身長146センチ、少しウェーブのかかった銀髪と金眼が特徴的なスレンダー(胸は絶壁)美少女。
いつも無表情で口調も淡々としていてマイペースな性格だが、主人公には大胆な言動を見せることも。
常に契約魔獣である緑色のウサギ型魔獣・カーバンクルのロキを連れている。
大好物はニシンサンド(劇物)。特技はナイフ投げ。

現時点(二巻)においての評価はC。
傷つき、倒れても、立ち上がって仲間と共に戦う。ヒーローとはどんな存在なのかを魂に問う作品。
正義、友情、愛、勇気、信念、不屈、そして勝利。とにかくヒーローらしい要素と熱い展開が盛りだくさんです。
キャラに関しては、鬱屈としたものを抱えつつも夢を諦められず身を削って世界を守り続ける主人公。
心の赴くがままに目に見える、手が届く範囲の全てを守ろうとするメインヒロインのフレイア。

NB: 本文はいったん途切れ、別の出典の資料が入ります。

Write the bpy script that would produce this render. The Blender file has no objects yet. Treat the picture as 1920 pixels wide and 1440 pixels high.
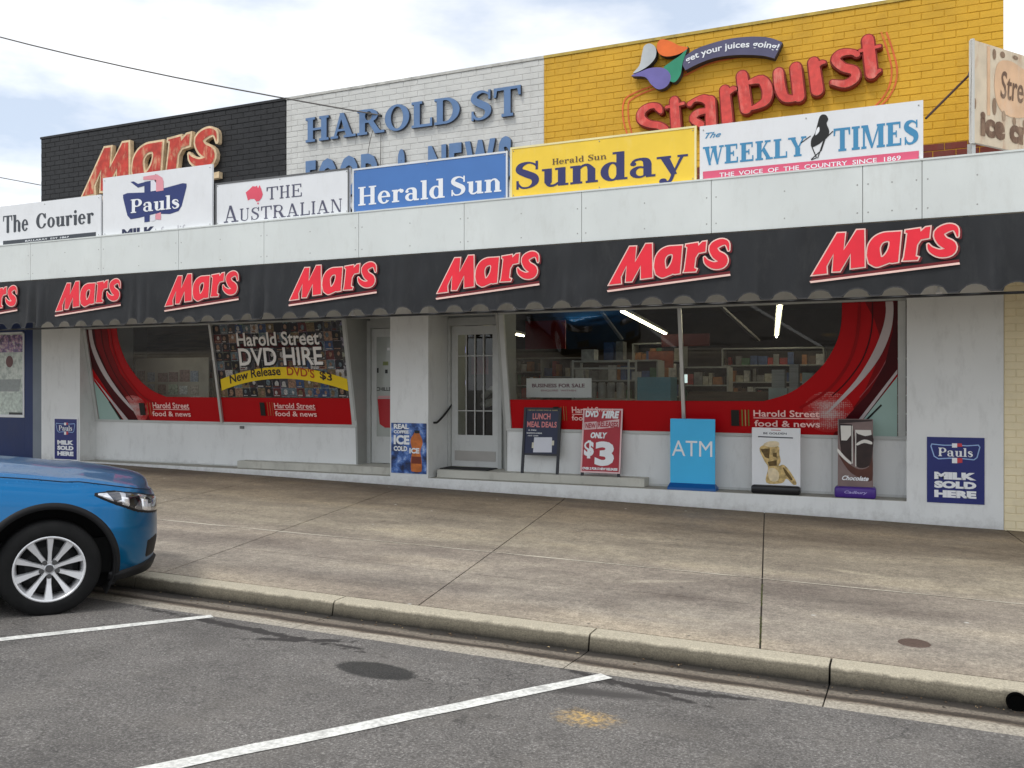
import bpy, bmesh, math, random
from mathutils import Vector, Matrix, noise
from mathutils.geometry import delaunay_2d_cdt
random.seed(7)
sc = bpy.context.scene
R = math.radians
# ------------------------------------------------------------------ camera
CAM = Vector((0, 0, 1.6)); YAW = R(23.96); FPX = 1665.0; U0, V0 = 960.0, 721.5
cd = bpy.data.cameras.new('camera'); cam = bpy.data.objects.new('camera', cd)
sc.collection.objects.link(cam); sc.camera = cam
cam.location = CAM; cam.rotation_euler = (R(90), 0, YAW)
cd.sensor_width = 36; cd.lens = FPX/1920*36; cd.shift_y = 1.5/1920
cd.clip_start = .05; cd.clip_end = 900
# ------------------------------------------------------------------ world, sun, exposure
w = bpy.data.worlds.new('World'); sc.world = w; w.use_nodes = True
SUN_EL, SUN_AZ = R(58), R(205)          # azimuth of the sun measured clockwise from +Y
nt = w.node_tree; N = nt.nodes; L = nt.links; N.clear()
wo = N.new('ShaderNodeOutputWorld'); bg = N.new('ShaderNodeBackground')
sky = N.new('ShaderNodeTexSky'); sky.sky_type = 'NISHITA'; sky.sun_disc = False
sky.sun_elevation = SUN_EL; sky.sun_rotation = SUN_AZ
tc = N.new('ShaderNodeTexCoord'); mp = N.new('ShaderNodeMapping'); mp.inputs['Scale'].default_value = (1, 1, 2.6)
mp.inputs['Location'].default_value = (3.1, 0.4, 0.2)
n1 = N.new('ShaderNodeTexNoise'); n1.inputs['Scale'].default_value = 3.0; n1.inputs['Detail'].default_value = 6; n1.inputs['Roughness'].default_value = .55
cr = N.new('ShaderNodeValToRGB'); cr.color_ramp.elements[0].position = .38; cr.color_ramp.elements[1].position = .54
n2 = N.new('ShaderNodeTexNoise'); n2.inputs['Scale'].default_value = 1.6; n2.inputs['Detail'].default_value = 5
cl = N.new('ShaderNodeValToRGB'); cl.color_ramp.elements[0].color = (7.8, 8.1, 8.6, 1); cl.color_ramp.elements[1].color = (11.5, 11.6, 11.6, 1)
cl.color_ramp.elements[0].position = .35; cl.color_ramp.elements[1].position = .6
skm = N.new('ShaderNodeMix'); skm.data_type = 'RGBA'; skm.inputs[0].default_value = .62; skm.inputs[7].default_value = (7.0, 7.8, 9.0, 1)
mx = N.new('ShaderNodeMix'); mx.data_type = 'RGBA'
L.new(tc.outputs['Generated'], mp.inputs[0]); L.new(mp.outputs[0], n1.inputs[0]); L.new(mp.outputs[0], n2.inputs[0])
L.new(n1.outputs[0], cr.inputs[0]); L.new(n2.outputs[0], cl.inputs[0]); L.new(sky.outputs[0], skm.inputs[6])
L.new(cr.outputs[0], mx.inputs[0]); L.new(skm.outputs[2], mx.inputs[6]); L.new(cl.outputs[0], mx.inputs[7])
L.new(mx.outputs[2], bg.inputs[0]); bg.inputs[1].default_value = .10
L.new(bg.outputs[0], wo.inputs[0])
sd = bpy.data.lights.new('sun', 'SUN'); sun = bpy.data.objects.new('sun', sd); sc.collection.objects.link(sun)
sd.energy = 1.1; sd.angle = R(14); sd.color = (1, .97, .92)
dvec = Vector((math.sin(SUN_AZ)*math.cos(SUN_EL), math.cos(SUN_AZ)*math.cos(SUN_EL), math.sin(SUN_EL)))
sun.rotation_euler = dvec.to_track_quat('Z', 'Y').to_euler(); sun.location = (-6, -6, 20)
sc.view_settings.view_transform = 'Standard'; sc.view_settings.look = 'None'
sc.view_settings.exposure = 0.38; sc.view_settings.gamma = 1; sc.view_settings.use_curve_mapping = False
try:
    sc.cycles.use_denoising = True; sc.cycles.max_bounces = 6; sc.cycles.transparent_max_bounces = 12
except Exception: pass
# ------------------------------------------------------------------ helpers: objects
def link(o): sc.collection.objects.link(o); return o
def tag(o, label=None, cat=None, group=None, kind=None):
    if label: o['label'] = label
    if cat: o['category'] = cat
    if group: o['group'] = group
    if kind: o['kind'] = kind
    return o
def empty(name, label=None, cat=None, loc=(0, 0, 0), group=None, kind=None, parent=None):
    o = link(bpy.data.objects.new(name, None)); o.location = loc; o.empty_display_size = .2
    if parent: o.parent = parent
    return tag(o, label, cat, group, kind)
def world_mw(o):
    m = o.matrix_basis.copy(); p = o.parent
    while p: m = p.matrix_basis @ m; p = p.parent
    return m
def mesh(name, V, F, m, parent=None, smooth=False, mi=None):
    me = bpy.data.meshes.new(name); me.from_pydata([tuple(v) for v in V], [], F)
    ms = m if isinstance(m, (list, tuple)) else [m]
    for a in ms: me.materials.append(a)
    if mi: me.polygons.foreach_set('material_index', mi)
    if smooth: me.polygons.foreach_set('use_smooth', [True]*len(F))
    me.update()
    o = link(bpy.data.objects.new(name, me))
    if parent:
        o.parent = parent
        o.matrix_basis = world_mw(parent).inverted()      # coordinates are given in world space
    return o
def local(name, V, F, m, parent, smooth=False, mi=None):  # coordinates given in the parent's space
    o = mesh(name, V, F, m, None, smooth, mi); o.parent = parent; return o
class MB:
    def __init__(s): s.V = []; s.F = []; s.mi = []
    def add(s, V, F, mi=0):
        b = len(s.V); s.V += [Vector(v) for v in V]; s.F += [tuple(i+b for i in f) for f in F]; s.mi += [mi]*len(F); return s
    def box(s, x0, x1, y0, y1, z0, z1, mi=0, bev=0):
        if bev:
            bm = bmesh.new(); bmesh.ops.create_cube(bm, size=1)
            for v in bm.verts: v.co = Vector(((x0+x1)/2+v.co.x*(x1-x0), (y0+y1)/2+v.co.y*(y1-y0), (z0+z1)/2+v.co.z*(z1-z0)))
            bmesh.ops.bevel(bm, geom=bm.edges[:], offset=bev, segments=2, affect='EDGES', profile=.5)
            bm.verts.index_update(); s.add([v.co.copy() for v in bm.verts], [[v.index for v in f.verts] for f in bm.faces], mi); bm.free(); return s
        V = [(x, y, z) for x in (x0, x1) for y in (y0, y1) for z in (z0, z1)]
        return s.add(V, [(0, 1, 3, 2), (4, 6, 7, 5), (0, 4, 5, 1), (2, 3, 7, 6), (0, 2, 6, 4), (1, 5, 7, 3)], mi)
    def bar(s, p, q, wd, ht, up=(0, 0, 1), mi=0):
        p = Vector(p); q = Vector(q); d = (q-p).normalized(); up = Vector(up)
        a = d.cross(up); a = a.normalized() if a.length > 1e-6 else Vector((1, 0, 0)); b = a.cross(d)
        V = [e + a*(i*wd/2) + b*(j*ht/2) for e in (p, q) for i in (-1, 1) for j in (-1, 1)]
        return s.add(V, [(0, 1, 3, 2), (4, 6, 7, 5), (0, 4, 5, 1), (2, 3, 7, 6), (0, 2, 6, 4), (1, 5, 7, 3)], mi)
    def tube(s, pts, r, n=8, mi=0, cap=True):
        pts = [Vector(p) for p in pts]; V = []; F = []; k = len(pts)
        for i, p in enumerate(pts):
            d = (pts[min(i+1, k-1)]-pts[max(i-1, 0)]).normalized()
            a = d.cross(Vector((0, 0, 1)) if abs(d.z) < .9 else Vector((0, 1, 0))).normalized(); b = d.cross(a)
            rr = r[i] if isinstance(r, (list, tuple)) else r
            V += [p + a*math.cos(2*math.pi*j/n)*rr + b*math.sin(2*math.pi*j/n)*rr for j in range(n)]
        for i in range(k-1):
            for j in range(n): F.append((i*n+j, i*n+(j+1) % n, (i+1)*n+(j+1) % n, (i+1)*n+j))
        if cap: F += [tuple(range(n))[::-1], tuple((k-1)*n+j for j in range(n))]
        return s.add(V, F, mi)
    def lathe(s, prof, c, axis='Y', n=40, mi=0):            # prof: (radius, along axis)
        c = Vector(c); V = []; F = []
        for r, a in prof:
            for j in range(n):
                t = 2*math.pi*j/n; x, y = r*math.cos(t), r*math.sin(t)
                V.append(c + (Vector((x, a, y)) if axis == 'Y' else Vector((x, y, a)) if axis == 'Z' else Vector((a, x, y))))
        for i in range(len(prof)-1):
            for j in range(n): F.append((i*n+j, (i+1)*n+j, (i+1)*n+(j+1) % n, i*n+(j+1) % n))
        return s.add(V, F, mi)
    def build(s, name, m, parent=None, smooth=False): return mesh(name, s.V, s.F, m, parent, smooth, s.mi)
    def local(s, name, m, parent, smooth=False): return local(name, s.V, s.F, m, parent, smooth, s.mi)
def copy_tree(o, parent=None, M=None):
    c = o.copy(); link(c); c.parent = parent
    for ch in [x for x in sc.collection.objects if x.parent == o]: copy_tree(ch, c)
    return c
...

と、対照的ながらもそれぞれ王道のヒーロー像を見せてくれる主役コンビが格好良く、見ていて気持ちよい。
彼らを支える仲間たちも頼もしいですし、決してヒーローが孤独ではないと示してくれるのは嬉しいところ。
本筋は闇の組織の一員によって引き起こされていた港町での幽霊船騒動を解決し、一行は再びホームへ。